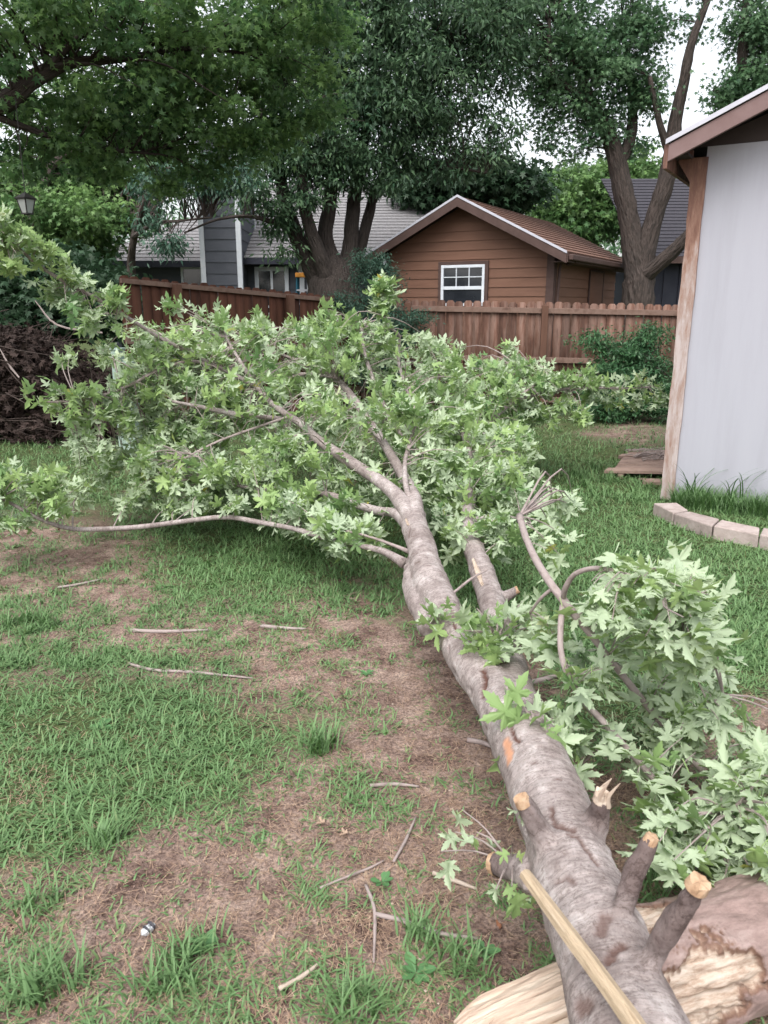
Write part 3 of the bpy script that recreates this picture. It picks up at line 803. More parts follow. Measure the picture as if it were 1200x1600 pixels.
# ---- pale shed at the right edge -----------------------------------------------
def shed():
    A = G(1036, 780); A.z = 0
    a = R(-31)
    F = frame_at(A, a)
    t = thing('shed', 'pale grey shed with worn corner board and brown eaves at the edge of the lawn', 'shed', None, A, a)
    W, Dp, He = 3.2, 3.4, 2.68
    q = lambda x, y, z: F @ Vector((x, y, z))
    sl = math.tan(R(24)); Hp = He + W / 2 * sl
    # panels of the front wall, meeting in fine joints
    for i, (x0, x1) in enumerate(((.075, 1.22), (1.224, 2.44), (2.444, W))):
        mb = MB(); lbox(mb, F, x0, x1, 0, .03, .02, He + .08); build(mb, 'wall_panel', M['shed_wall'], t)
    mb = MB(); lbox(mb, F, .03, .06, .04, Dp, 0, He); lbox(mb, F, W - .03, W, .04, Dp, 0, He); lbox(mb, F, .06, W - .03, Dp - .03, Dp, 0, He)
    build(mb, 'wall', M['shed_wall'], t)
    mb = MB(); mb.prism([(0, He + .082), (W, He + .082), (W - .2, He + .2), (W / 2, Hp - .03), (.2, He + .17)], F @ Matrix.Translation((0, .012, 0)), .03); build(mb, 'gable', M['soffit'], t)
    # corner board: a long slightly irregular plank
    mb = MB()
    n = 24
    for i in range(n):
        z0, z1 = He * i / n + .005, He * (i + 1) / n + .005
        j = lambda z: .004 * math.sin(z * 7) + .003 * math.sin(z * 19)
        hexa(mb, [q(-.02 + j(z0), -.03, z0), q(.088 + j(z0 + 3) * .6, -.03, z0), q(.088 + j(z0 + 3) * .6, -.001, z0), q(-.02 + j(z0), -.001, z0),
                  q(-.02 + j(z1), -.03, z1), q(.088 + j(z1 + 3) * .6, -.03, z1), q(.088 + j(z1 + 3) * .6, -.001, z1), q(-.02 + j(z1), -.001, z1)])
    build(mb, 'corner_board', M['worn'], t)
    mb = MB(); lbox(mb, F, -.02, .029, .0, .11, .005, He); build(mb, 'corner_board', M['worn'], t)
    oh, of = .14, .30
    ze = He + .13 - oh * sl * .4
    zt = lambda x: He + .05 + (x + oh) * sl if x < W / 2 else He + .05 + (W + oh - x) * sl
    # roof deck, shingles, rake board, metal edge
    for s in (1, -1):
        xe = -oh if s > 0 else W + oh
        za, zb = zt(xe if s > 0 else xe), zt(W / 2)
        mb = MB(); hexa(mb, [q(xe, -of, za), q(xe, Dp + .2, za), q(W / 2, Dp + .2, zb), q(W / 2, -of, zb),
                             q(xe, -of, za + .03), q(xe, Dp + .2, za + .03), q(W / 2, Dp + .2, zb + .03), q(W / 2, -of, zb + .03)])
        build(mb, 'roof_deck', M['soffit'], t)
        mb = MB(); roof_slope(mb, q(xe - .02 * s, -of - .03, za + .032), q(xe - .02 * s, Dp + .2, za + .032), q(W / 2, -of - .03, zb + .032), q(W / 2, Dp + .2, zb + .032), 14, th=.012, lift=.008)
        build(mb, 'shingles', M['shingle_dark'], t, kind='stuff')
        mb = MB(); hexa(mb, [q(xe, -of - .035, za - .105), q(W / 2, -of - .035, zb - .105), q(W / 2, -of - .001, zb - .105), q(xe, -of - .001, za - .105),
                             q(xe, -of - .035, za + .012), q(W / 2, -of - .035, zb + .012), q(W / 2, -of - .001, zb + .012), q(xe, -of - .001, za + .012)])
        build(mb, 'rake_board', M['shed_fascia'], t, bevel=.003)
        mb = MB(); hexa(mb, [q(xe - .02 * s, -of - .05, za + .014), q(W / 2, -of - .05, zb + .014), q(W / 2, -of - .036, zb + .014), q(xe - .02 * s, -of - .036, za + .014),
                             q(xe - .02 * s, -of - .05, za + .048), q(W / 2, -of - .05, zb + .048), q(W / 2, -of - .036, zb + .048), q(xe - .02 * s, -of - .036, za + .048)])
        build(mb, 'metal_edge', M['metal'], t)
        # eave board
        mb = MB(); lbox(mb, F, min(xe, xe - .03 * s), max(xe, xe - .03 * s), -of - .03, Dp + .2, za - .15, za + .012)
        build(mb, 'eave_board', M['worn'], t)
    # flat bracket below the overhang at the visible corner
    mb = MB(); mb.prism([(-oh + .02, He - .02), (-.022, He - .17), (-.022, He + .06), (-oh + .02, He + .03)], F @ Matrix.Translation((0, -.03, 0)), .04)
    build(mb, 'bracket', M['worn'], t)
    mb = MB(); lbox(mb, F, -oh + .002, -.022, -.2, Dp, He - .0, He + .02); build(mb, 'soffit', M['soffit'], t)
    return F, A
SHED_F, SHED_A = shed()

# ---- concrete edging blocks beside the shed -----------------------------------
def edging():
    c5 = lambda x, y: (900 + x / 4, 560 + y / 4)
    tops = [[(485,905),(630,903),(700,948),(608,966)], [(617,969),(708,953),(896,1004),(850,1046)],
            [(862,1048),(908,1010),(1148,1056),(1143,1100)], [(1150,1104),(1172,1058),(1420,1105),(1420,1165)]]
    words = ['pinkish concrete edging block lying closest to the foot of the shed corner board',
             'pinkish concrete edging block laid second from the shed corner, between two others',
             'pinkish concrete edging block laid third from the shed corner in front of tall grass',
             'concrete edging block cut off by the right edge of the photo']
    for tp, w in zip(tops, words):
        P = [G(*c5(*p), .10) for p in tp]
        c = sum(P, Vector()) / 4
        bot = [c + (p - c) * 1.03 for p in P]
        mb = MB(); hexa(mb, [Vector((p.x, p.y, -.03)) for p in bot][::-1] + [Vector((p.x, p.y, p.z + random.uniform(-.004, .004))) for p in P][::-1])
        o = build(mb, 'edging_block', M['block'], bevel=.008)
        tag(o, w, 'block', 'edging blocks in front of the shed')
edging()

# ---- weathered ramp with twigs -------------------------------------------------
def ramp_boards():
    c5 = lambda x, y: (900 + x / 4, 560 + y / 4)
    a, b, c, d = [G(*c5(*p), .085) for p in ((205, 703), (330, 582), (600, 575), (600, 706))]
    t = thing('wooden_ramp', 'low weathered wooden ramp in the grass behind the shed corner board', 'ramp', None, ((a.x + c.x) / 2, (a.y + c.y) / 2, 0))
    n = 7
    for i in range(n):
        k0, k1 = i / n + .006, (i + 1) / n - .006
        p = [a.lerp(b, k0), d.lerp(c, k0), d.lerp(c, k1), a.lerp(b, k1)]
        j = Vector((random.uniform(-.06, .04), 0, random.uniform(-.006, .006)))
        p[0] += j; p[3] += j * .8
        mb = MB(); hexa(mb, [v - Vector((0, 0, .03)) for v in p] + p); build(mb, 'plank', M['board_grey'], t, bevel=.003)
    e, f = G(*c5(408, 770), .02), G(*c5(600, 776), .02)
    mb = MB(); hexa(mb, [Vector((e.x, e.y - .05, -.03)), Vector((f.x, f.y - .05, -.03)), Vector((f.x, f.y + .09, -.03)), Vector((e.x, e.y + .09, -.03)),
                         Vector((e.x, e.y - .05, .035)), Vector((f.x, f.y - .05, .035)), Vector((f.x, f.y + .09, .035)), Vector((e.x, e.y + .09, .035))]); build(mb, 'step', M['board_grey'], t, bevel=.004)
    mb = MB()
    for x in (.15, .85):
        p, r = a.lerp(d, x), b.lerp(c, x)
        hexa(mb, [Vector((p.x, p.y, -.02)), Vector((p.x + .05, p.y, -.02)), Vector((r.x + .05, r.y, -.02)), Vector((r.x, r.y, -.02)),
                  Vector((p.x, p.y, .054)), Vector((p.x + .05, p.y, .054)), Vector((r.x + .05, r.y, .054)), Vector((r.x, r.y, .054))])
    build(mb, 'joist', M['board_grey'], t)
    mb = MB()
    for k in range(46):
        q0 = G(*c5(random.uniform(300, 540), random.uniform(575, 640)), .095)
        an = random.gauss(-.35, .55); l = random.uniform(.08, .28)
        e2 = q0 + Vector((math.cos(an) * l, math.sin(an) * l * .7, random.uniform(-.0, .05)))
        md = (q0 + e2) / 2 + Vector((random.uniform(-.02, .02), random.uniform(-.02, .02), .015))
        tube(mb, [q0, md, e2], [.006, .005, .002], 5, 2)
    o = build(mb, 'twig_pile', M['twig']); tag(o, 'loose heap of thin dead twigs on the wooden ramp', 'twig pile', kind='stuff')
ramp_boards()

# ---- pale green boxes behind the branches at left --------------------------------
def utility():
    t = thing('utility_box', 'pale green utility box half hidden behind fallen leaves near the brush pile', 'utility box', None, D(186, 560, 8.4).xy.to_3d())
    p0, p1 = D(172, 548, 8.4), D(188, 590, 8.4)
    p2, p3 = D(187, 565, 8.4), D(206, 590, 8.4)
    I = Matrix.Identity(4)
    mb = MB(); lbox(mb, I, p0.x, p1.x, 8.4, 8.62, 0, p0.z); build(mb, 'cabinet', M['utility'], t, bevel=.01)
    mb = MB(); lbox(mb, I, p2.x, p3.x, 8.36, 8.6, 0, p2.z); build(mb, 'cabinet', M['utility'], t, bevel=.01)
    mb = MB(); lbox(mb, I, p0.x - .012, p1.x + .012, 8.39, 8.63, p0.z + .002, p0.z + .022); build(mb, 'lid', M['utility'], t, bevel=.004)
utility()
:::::
Requirements: Nothing beyond the lines starting at the line containing "mb = MB(); lbox(mb, F, -oh" and ending at the line containing "SHED_F, SHED_A = shed()" is to be reproduced; reproduce those lines exactly, both ends included.

The answer:
    mb = MB(); lbox(mb, F, -oh + .002, -.022, -.2, Dp, He - .0, He + .02); build(mb, 'soffit', M['soffit'], t)
    return F, A
SHED_F, SHED_A = shed()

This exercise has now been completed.